▸ Data block:
-- start --
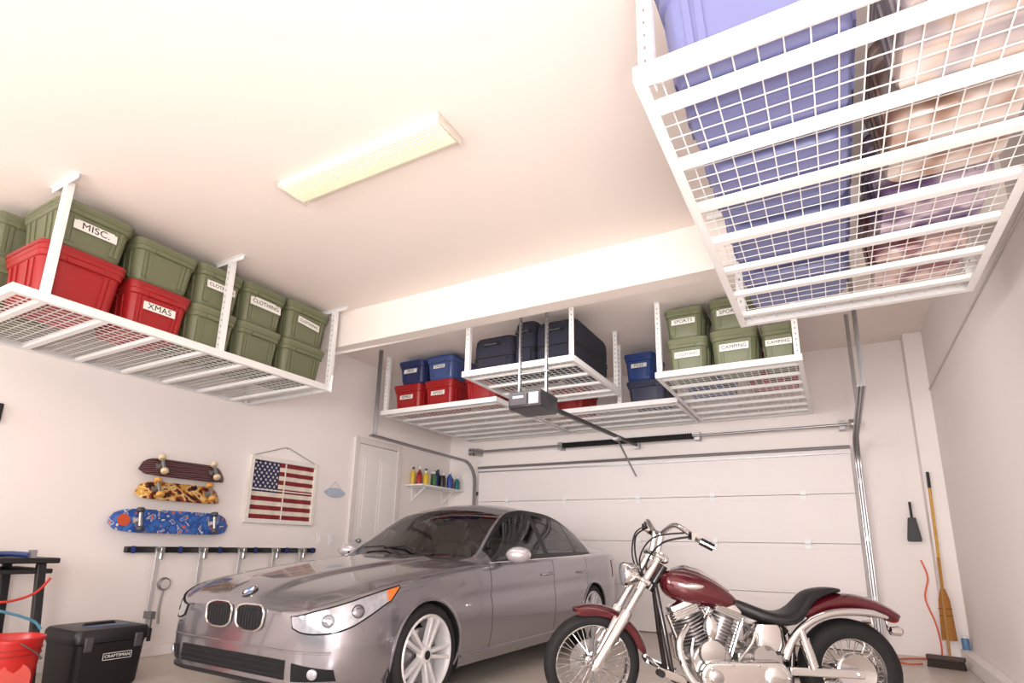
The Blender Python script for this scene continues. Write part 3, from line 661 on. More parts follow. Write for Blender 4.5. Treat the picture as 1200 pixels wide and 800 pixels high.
def classify(y,seg,t):
    if seg=='A': return 'underbody'
    if seg in'BC' and (seg=='C' or t>.12):
        for q,(a,b) in enumerate(((1.615,1.623),(2.74,2.748),(3.55,3.558))):
            if a<y<b: return 'door_seam#%d'%q
    if seg=='D' and t<.02+.001 and y<1.5 and y>.12: return 'hood_seam'
    if seg in'BC':
        if y<.55 and not(seg=='C'): return 'front_bumper'
        if y<.04: return 'front_bumper'
        if y>4.35: return 'rear_bumper'
        if (seg=='C' or t>.12):
            if 1.623<y<2.74: return 'front_door'
            if 2.748<y<3.55: return 'rear_door'
        return 'body_shell'
    if seg=='D':
        if y<.04: return 'front_bumper'
        if y<1.46: return 'hood'
        if .1<t<.9:
            if 1.74<y<2.70: return 'front_side_window'
            if 2.80<y<3.44: return 'rear_side_window'
            if 2.70<y<2.80: return 'pillar'
            if 3.47<y<3.83: return 'quarter_window'
        if 1.74<y<3.83: return 'window_trim'
        if y>4.25: return 'boot_lid'
        return 'body_shell'
    if y<.04: return 'front_bumper'
    if y<1.46: return 'hood'
    if y<1.50: return 'cowl'
    if y<2.24: return 'windscreen' if t>.04 else 'body_shell'
    if y<3.44: return 'roof'
    if y<4.16: return 'rear_window' if t>.04 else 'body_shell'
    return 'boot_lid'
PS={'underbody':dark_m,'door_seam':dark_m,'hood_seam':dark_m,'cowl':blk_m,'pillar':blk_m,'window_trim':blk_m,'windscreen':glassw_m,'front_side_window':glasss_m,'rear_side_window':glasss_m,'quarter_window':glasss_m,'rear_window':glasss_m}
BOTH=('front_door','rear_door','front_side_window','rear_side_window','quarter_window','pillar','window_trim','door_seam#0','door_seam#1','door_seam#2','hood_seam')
for i in range(len(ycuts)-1):
    for j in range(len(rows)-1):
        q=[(i,j),(i+1,j),(i+1,j+1),(i,j+1)]
        if rows[j+1][0]in'AB' :
            if rows[j+1][0]=='A' or rows[j][0]=='A':
                if any(ins[a][b] for a,b in q): continue
            if all(ins[a][b] for a,b in q): continue
        y=(ycuts[i]+ycuts[i+1])/2; s=rows[j+1][0]; t=(rows[j][1]+rows[j+1][1])/2 if rows[j][0]==s else rows[j+1][1]/2
        if s=='B' and rows[j][0]=='A': continue
        k=classify(y,s,t)
        for side in(1,-1): addcell((k,side),i,j,side)
merged={}
for (k,side),(d,mb) in parts.items():
    kk=(k,side) if k in BOTH else (k,0)
    if kk not in merged: merged[kk]=MB()
    g=merged[kk]; b=len(g.v); g.v+=mb.v; g.f+=[[b+x for x in f] for f in mb.f]; g.mi+=mb.mi
for q,kk in((0,'front_bumper'),(-1,'rear_bumper')):
    loop=[Q[q][j] for j in range(len(rows))]
    cap=[Vector((p.x,p.y,p.z)) for p in loop]+[Vector((-p.x,p.y,p.z)) for p in loop[::-1] if p.x>1e-4]
    merged[(kk,0)].add(cap,[tuple(range(len(cap)))])
av=[];af=[]
for g in merged.values():
    b=len(av); av+=[tuple(v) for v in g.v]; af+=[[b+x for x in f] for f in g.f]
BV=BVHTree.FromPolygons(av,af)
for (k,s),g in merged.items():
    k=k.split('#')[0]
    me=g.mesh(k,PS.get(k,paint_m),True,35,False)
    bm=bmesh.new(); bm.from_mesh(me); bmesh.ops.remove_doubles(bm,verts=bm.verts,dist=.0006); bmesh.ops.recalc_face_normals(bm,faces=bm.faces); bm.to_mesh(me); bm.free()
    me.polygons.foreach_set('use_smooth',[True]*len(me.polygons)); me.set_sharp_from_angle(angle=R(35))
    link(k,me,CX)
def front(x,z):
    h=BV.ray_cast(Vector((x,-1,z)),Vector((0,1,0)))
    return (h[0],h[1]) if h[0] is not None else (Vector((x,.3,z)),Vector((0,-1,0)))
def surf(y,z):     # side surface point at height z
    zs=cZS(y); zb=cZB(y)
    if z<=zs: return cp(y,'B',(z-zb)/(zs-zb))
    return cp(y,'C',min(1,(2/pi)*math.asin(min(1,(z-zs)/.035))))
def snorm(y,z):
    a=surf(y+.004,z)-surf(y-.004,z) if y>.004 else surf(y+.008,z)-surf(y,z); b=surf(y,z+.003)-surf(y,z-.003); n=b.cross(a).normalized()
    n=-n if n.x<0 else n
    return n
# headlights
hl_m=mat('headlamp_lens',(186,186,194),.08,.5,.35,30,0,1); amber_m=mat('amber_lens',(222,116,40),.15,0,.1,20,0,1)
bowl_m=mat('lamp_glass',(170,170,178),.06,.9)
def hz(s): 
    y=.006+.55*s**1.3
    top=cZS(y)+.018; hgt=.064+.084*math.sin(pi*min(1,s*1.1)**.75)*(1-s*.3) if s<.86 else .072*(1-s)/.14+.008
    return y,top-hgt,top
for side in(1,-1):
    for nm,a,b,mm in(('headlight',0,.84,hl_m),('turn_signal',.84,1.,amber_m)):
        m=MB(); ns,nt=18,6; g=[]
        for i in range(ns+1):
            s=a+(b-a)*i/ns; y,z0,z1=hz(s)
            for k in range(nt+1):
                z=z0+(z1-z0)*k/nt; p=surf(y,z)+snorm(y,z)*.006; g.append(Vector((p.x*side,p.y,p.z)))
        fs=[(i*(nt+1)+k,(i+1)*(nt+1)+k,(i+1)*(nt+1)+k+1,i*(nt+1)+k+1) for i in range(ns) for k in range(nt)]
        m.add(g,fs); o=m.build(nm,mm,CX)
        if nm=='headlight':
            for s in(.24,.50):
                y,z0,z1=hz(s); z=(z0*.5+z1*.5); n=snorm(y,z); p=surf(y,z)+n*.009
                M=Matrix.Translation((p.x*side,p.y,p.z))@Vector((n.x*side,n.y,n.z)).to_track_quat('Z','Y').to_matrix().to_4x4()
                q=MB(); q.lathe([(.034,-.004),(.041,-.002),(.041,.002),(.034,.002)],M,24,True); q.build('lamp_ring',mat('lamp_ring_grey',(110,110,116),.2,.7),o)
                q=MB(); q.lathe([(.034,-.002),(.026,.002),(.018,.005),(.008,.006)],M,20); q.build('lamp_bowl',bowl_m,o)
    m=MB(); pts=[]
    for i in range(25): y,z0,z1=hz(i/24); pts.append((y,z0))
    for i in range(24,-1,-1): y,z0,z1=hz(i/24); pts.append((y,z1))
    m.tube([(lambda p:Vector((p.x*side,p.y,p.z)))(surf(y,z)+snorm(y,z)*.005) for y,z in pts],.005,6,True); m.build('headlight_seal',dark_m,CX)
# kidneys: a dark bowl plate standing just proud of the nose
for side in(1,-1):
    cxk,cz,rx,rz=.158,.592,.134,.076
    def kp(a,q=1,off=.006):
        ca,sa=math.cos(a),math.sin(a); e=.62
        x=cxk+rx*q*math.copysign(abs(ca)**e,ca)*(1+.10*sa); z=cz+rz*q*math.copysign(abs(sa)**e,sa)
        p,n=front(x*side,z); return Vector((x*side,p.y-off,z))
    ring=[kp(2*pi*i/40,1.0,.010) for i in range(40)]
    m=MB(); m.tube(ring,.0075,8,True); o=m.build('grille_surround',chrome_m,CX)
    g=MB(); NG=16; vs=[]
    for i in range(NG+1):
        xx=-rx*1.0+2*rx*i/NG; hh_=rz*max(0,1-abs(xx/rx)**3.2)**.5
        for k in range(7):
            zz=cz-hh_+2*hh_*k/6; x=cxk+xx*(1+.10*(zz-cz)/rz); p,n=front(x*side,zz); vs.append(Vector((x*side,p.y-.009,zz)))
    g.add(vs,[(i*7+k,(i+1)*7+k,(i+1)*7+k+1,i*7+k+1) for i in range(NG) for k in range(6)]); g.build('grille_recess',dark_m,o,smooth=False)
    for i in range(9):
        g=MB()
        x=cxk-rx*.85+2*rx*.85*i/8; hgt=rz*(1-abs((x-cxk)/rx)**3.2)**.5*.94
        a,_=front(x*side,cz-hgt); b,_=front(x*side,cz+hgt); c_,_=front(x*side,cz)
        g.tube([Vector((x*side,a.y-.011,cz-hgt)),Vector((x*side,c_.y-.013,cz)),Vector((x*side,b.y-.011,cz+hgt))],.0024,5)
        g.build('grille_bar',mat('grille_bar_grey',(36,35,38),.6,.1),o)
# roundel
h=BV.ray_cast(Vector((0,.085,2)),Vector((0,0,-1))); p,n=h[0],h[1]
M=Matrix.Translation(p+n*.004)@n.to_track_quat('Z','Y').to_matrix().to_4x4()@Matrix.Diagonal((1.2,1.2,1.2,1))
m=MB(); m.lathe([(.044,-.004),(.044,.003),(.040,.005)],M,32); em=m.build('emblem',mat('emblem_black',(20,20,24),.3),CX)
m=MB(); m.lathe([(.040,.0045),(.044,.0045),(.044,.0062),(.040,.0062)],M,32,True); m.lathe([(.028,.005),(.031,.005),(.031,.0062),(.028,.0062)],M,32,True); m.build('emblem_ring',chrome_m,em)
m=MB()
for k in range(4):
    m.cur=k%2; m.add([(0,0,.0058)]+[(.029*math.cos(k*pi/2+i*pi/16),.029*math.sin(k*pi/2+i*pi/16),.0058) for i in range(9)],[(0,i,i+1) for i in range(1,9)],M)
m.build('emblem_quarters',[mat('emblem_white',(230,230,232),.3),mat('emblem_blue',(60,120,190),.3)],em,recalc=False)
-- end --
▸ Problem to solve: Count every line above that holds the word "parts", and state the number and nothing more.

▸ Output of the exercise: 2